### Recorded information ###

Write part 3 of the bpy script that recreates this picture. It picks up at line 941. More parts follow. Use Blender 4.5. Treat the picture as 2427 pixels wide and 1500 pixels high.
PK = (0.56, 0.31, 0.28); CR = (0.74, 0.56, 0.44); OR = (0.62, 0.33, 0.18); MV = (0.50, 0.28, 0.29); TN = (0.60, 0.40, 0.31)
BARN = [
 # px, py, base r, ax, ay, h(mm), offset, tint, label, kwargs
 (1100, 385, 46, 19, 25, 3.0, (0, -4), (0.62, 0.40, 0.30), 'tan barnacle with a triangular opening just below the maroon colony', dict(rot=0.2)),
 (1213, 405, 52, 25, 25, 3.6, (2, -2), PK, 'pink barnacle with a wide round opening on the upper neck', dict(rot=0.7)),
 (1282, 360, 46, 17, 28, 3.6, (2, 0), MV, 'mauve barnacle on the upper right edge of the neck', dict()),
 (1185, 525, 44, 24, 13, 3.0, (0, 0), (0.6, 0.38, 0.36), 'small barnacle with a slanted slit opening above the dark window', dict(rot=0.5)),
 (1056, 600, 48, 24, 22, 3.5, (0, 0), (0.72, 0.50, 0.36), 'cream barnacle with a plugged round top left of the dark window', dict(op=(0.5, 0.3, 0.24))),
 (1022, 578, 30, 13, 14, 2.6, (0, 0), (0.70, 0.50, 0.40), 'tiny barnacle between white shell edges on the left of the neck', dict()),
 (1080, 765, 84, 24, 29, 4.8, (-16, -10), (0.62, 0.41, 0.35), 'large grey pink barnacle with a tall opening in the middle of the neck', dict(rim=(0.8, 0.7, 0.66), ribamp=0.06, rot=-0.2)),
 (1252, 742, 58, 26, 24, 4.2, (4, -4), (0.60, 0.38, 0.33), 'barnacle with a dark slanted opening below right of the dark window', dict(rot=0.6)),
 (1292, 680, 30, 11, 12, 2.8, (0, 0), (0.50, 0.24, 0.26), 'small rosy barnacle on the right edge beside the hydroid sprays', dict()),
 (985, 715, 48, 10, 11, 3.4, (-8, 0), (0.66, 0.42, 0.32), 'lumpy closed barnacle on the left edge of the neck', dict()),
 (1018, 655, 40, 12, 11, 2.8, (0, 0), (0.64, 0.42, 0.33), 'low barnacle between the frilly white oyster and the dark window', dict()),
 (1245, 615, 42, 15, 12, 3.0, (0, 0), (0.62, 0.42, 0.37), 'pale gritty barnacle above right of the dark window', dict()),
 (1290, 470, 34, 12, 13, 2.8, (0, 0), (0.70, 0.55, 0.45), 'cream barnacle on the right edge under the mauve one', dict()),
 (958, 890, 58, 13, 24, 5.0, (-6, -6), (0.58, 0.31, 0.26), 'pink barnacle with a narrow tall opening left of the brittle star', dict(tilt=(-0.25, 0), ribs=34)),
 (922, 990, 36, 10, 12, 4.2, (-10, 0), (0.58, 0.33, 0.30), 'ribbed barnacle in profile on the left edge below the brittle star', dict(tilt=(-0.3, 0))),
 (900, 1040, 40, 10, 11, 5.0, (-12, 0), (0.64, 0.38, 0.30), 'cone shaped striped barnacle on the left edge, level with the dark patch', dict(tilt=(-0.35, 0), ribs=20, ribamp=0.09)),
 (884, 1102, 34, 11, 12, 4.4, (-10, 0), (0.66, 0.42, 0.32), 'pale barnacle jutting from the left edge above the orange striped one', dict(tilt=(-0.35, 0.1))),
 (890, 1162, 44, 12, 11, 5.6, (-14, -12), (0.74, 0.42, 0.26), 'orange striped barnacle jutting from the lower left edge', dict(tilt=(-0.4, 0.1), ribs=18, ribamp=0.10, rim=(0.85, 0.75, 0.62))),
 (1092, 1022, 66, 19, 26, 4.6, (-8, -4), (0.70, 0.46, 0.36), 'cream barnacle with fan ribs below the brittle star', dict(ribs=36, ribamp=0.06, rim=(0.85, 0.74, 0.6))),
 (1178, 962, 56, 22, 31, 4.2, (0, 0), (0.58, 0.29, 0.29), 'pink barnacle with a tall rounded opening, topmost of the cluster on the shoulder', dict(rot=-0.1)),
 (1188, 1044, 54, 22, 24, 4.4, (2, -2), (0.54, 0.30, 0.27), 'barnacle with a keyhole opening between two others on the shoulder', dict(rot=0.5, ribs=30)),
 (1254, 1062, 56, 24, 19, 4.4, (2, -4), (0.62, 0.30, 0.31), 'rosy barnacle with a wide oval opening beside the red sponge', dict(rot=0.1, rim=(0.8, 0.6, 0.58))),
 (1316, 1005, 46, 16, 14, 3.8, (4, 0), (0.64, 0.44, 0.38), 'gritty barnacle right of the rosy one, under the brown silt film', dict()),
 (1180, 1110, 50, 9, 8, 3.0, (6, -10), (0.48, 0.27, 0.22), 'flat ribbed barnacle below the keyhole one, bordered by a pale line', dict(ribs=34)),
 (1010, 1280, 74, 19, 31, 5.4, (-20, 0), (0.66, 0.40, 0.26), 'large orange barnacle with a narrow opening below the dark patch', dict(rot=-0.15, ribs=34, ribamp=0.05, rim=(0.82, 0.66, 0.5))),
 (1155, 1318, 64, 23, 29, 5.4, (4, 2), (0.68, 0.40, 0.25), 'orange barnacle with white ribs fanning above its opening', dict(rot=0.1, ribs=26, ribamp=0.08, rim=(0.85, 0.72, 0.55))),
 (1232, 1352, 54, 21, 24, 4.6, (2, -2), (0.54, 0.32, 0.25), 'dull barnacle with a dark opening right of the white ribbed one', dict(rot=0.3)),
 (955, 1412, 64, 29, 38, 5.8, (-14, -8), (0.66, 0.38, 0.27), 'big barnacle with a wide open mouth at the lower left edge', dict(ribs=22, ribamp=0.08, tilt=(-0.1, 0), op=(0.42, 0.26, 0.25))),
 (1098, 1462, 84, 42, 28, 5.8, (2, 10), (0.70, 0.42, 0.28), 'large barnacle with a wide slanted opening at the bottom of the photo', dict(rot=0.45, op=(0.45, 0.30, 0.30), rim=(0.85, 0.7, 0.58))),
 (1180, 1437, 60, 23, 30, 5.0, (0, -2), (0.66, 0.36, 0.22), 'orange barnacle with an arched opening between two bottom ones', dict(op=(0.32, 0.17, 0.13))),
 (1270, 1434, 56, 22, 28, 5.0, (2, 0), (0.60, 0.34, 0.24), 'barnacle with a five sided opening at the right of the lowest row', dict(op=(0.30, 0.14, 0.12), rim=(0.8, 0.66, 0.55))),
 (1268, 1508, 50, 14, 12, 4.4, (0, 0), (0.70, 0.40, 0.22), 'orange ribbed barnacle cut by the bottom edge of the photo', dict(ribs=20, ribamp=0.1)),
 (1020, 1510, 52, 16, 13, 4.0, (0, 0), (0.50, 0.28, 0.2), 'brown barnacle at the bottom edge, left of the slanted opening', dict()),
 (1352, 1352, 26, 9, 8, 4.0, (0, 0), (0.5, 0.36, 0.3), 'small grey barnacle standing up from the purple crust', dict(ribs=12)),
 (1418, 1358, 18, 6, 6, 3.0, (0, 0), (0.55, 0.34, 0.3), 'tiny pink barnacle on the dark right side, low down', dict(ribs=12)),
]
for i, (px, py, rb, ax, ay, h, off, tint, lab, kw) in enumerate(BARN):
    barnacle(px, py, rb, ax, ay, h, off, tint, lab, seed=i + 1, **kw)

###

Required task: Each line of the listing above should be output exactly.

The reply:
Write part 3 of the bpy script that recreates this picture. It picks up at line 941. More parts follow. Use Blender 4.5. Treat the picture as 2427 pixels wide and 1500 pixels high.
PK = (0.56, 0.31, 0.28); CR = (0.74, 0.56, 0.44); OR = (0.62, 0.33, 0.18); MV = (0.50, 0.28, 0.29); TN = (0.60, 0.40, 0.31)
BARN = [
 # px, py, base r, ax, ay, h(mm), offset, tint, label, kwargs
 (1100, 385, 46, 19, 25, 3.0, (0, -4), (0.62, 0.40, 0.30), 'tan barnacle with a triangular opening just below the maroon colony', dict(rot=0.2)),
 (1213, 405, 52, 25, 25, 3.6, (2, -2), PK, 'pink barnacle with a wide round opening on the upper neck', dict(rot=0.7)),
 (1282, 360, 46, 17, 28, 3.6, (2, 0), MV, 'mauve barnacle on the upper right edge of the neck', dict()),
 (1185, 525, 44, 24, 13, 3.0, (0, 0), (0.6, 0.38, 0.36), 'small barnacle with a slanted slit opening above the dark window', dict(rot=0.5)),
 (1056, 600, 48, 24, 22, 3.5, (0, 0), (0.72, 0.50, 0.36), 'cream barnacle with a plugged round top left of the dark window', dict(op=(0.5, 0.3, 0.24))),
 (1022, 578, 30, 13, 14, 2.6, (0, 0), (0.70, 0.50, 0.40), 'tiny barnacle between white shell edges on the left of the neck', dict()),
 (1080, 765, 84, 24, 29, 4.8, (-16, -10), (0.62, 0.41, 0.35), 'large grey pink barnacle with a tall opening in the middle of the neck', dict(rim=(0.8, 0.7, 0.66), ribamp=0.06, rot=-0.2)),
 (1252, 742, 58, 26, 24, 4.2, (4, -4), (0.60, 0.38, 0.33), 'barnacle with a dark slanted opening below right of the dark window', dict(rot=0.6)),
 (1292, 680, 30, 11, 12, 2.8, (0, 0), (0.50, 0.24, 0.26), 'small rosy barnacle on the right edge beside the hydroid sprays', dict()),
 (985, 715, 48, 10, 11, 3.4, (-8, 0), (0.66, 0.42, 0.32), 'lumpy closed barnacle on the left edge of the neck', dict()),
 (1018, 655, 40, 12, 11, 2.8, (0, 0), (0.64, 0.42, 0.33), 'low barnacle between the frilly white oyster and the dark window', dict()),
 (1245, 615, 42, 15, 12, 3.0, (0, 0), (0.62, 0.42, 0.37), 'pale gritty barnacle above right of the dark window', dict()),
 (1290, 470, 34, 12, 13, 2.8, (0, 0), (0.70, 0.55, 0.45), 'cream barnacle on the right edge under the mauve one', dict()),
 (958, 890, 58, 13, 24, 5.0, (-6, -6), (0.58, 0.31, 0.26), 'pink barnacle with a narrow tall opening left of the brittle star', dict(tilt=(-0.25, 0), ribs=34)),
 (922, 990, 36, 10, 12, 4.2, (-10, 0), (0.58, 0.33, 0.30), 'ribbed barnacle in profile on the left edge below the brittle star', dict(tilt=(-0.3, 0))),
 (900, 1040, 40, 10, 11, 5.0, (-12, 0), (0.64, 0.38, 0.30), 'cone shaped striped barnacle on the left edge, level with the dark patch', dict(tilt=(-0.35, 0), ribs=20, ribamp=0.09)),
 (884, 1102, 34, 11, 12, 4.4, (-10, 0), (0.66, 0.42, 0.32), 'pale barnacle jutting from the left edge above the orange striped one', dict(tilt=(-0.35, 0.1))),
 (890, 1162, 44, 12, 11, 5.6, (-14, -12), (0.74, 0.42, 0.26), 'orange striped barnacle jutting from the lower left edge', dict(tilt=(-0.4, 0.1), ribs=18, ribamp=0.10, rim=(0.85, 0.75, 0.62))),
 (1092, 1022, 66, 19, 26, 4.6, (-8, -4), (0.70, 0.46, 0.36), 'cream barnacle with fan ribs below the brittle star', dict(ribs=36, ribamp=0.06, rim=(0.85, 0.74, 0.6))),
 (1178, 962, 56, 22, 31, 4.2, (0, 0), (0.58, 0.29, 0.29), 'pink barnacle with a tall rounded opening, topmost of the cluster on the shoulder', dict(rot=-0.1)),
 (1188, 1044, 54, 22, 24, 4.4, (2, -2), (0.54, 0.30, 0.27), 'barnacle with a keyhole opening between two others on the shoulder', dict(rot=0.5, ribs=30)),
 (1254, 1062, 56, 24, 19, 4.4, (2, -4), (0.62, 0.30, 0.31), 'rosy barnacle with a wide oval opening beside the red sponge', dict(rot=0.1, rim=(0.8, 0.6, 0.58))),
 (1316, 1005, 46, 16, 14, 3.8, (4, 0), (0.64, 0.44, 0.38), 'gritty barnacle right of the rosy one, under the brown silt film', dict()),
 (1180, 1110, 50, 9, 8, 3.0, (6, -10), (0.48, 0.27, 0.22), 'flat ribbed barnacle below the keyhole one, bordered by a pale line', dict(ribs=34)),
 (1010, 1280, 74, 19, 31, 5.4, (-20, 0), (0.66, 0.40, 0.26), 'large orange barnacle with a narrow opening below the dark patch', dict(rot=-0.15, ribs=34, ribamp=0.05, rim=(0.82, 0.66, 0.5))),
 (1155, 1318, 64, 23, 29, 5.4, (4, 2), (0.68, 0.40, 0.25), 'orange barnacle with white ribs fanning above its opening', dict(rot=0.1, ribs=26, ribamp=0.08, rim=(0.85, 0.72, 0.55))),
 (1232, 1352, 54, 21, 24, 4.6, (2, -2), (0.54, 0.32, 0.25), 'dull barnacle with a dark opening right of the white ribbed one', dict(rot=0.3)),
 (955, 1412, 64, 29, 38, 5.8, (-14, -8), (0.66, 0.38, 0.27), 'big barnacle with a wide open mouth at the lower left edge', dict(ribs=22, ribamp=0.08, tilt=(-0.1, 0), op=(0.42, 0.26, 0.25))),
 (1098, 1462, 84, 42, 28, 5.8, (2, 10), (0.70, 0.42, 0.28), 'large barnacle with a wide slanted opening at the bottom of the photo', dict(rot=0.45, op=(0.45, 0.30, 0.30), rim=(0.85, 0.7, 0.58))),
 (1180, 1437, 60, 23, 30, 5.0, (0, -2), (0.66, 0.36, 0.22), 'orange barnacle with an arched opening between two bottom ones', dict(op=(0.32, 0.17, 0.13))),
 (1270, 1434, 56, 22, 28, 5.0, (2, 0), (0.60, 0.34, 0.24), 'barnacle with a five sided opening at the right of the lowest row', dict(op=(0.30, 0.14, 0.12), rim=(0.8, 0.66, 0.55))),
 (1268, 1508, 50, 14, 12, 4.4, (0, 0), (0.70, 0.40, 0.22), 'orange ribbed barnacle cut by the bottom edge of the photo', dict(ribs=20, ribamp=0.1)),
 (1020, 1510, 52, 16, 13, 4.0, (0, 0), (0.50, 0.28, 0.2), 'brown barnacle at the bottom edge, left of the slanted opening', dict()),
 (1352, 1352, 26, 9, 8, 4.0, (0, 0), (0.5, 0.36, 0.3), 'small grey barnacle standing up from the purple crust', dict(ribs=12)),
 (1418, 1358, 18, 6, 6, 3.0, (0, 0), (0.55, 0.34, 0.3), 'tiny pink barnacle on the dark right side, low down', dict(ribs=12)),
]
for i, (px, py, rb, ax, ay, h, off, tint, lab, kw) in enumerate(BARN):
    barnacle(px, py, rb, ax, ay, h, off, tint, lab, seed=i + 1, **kw)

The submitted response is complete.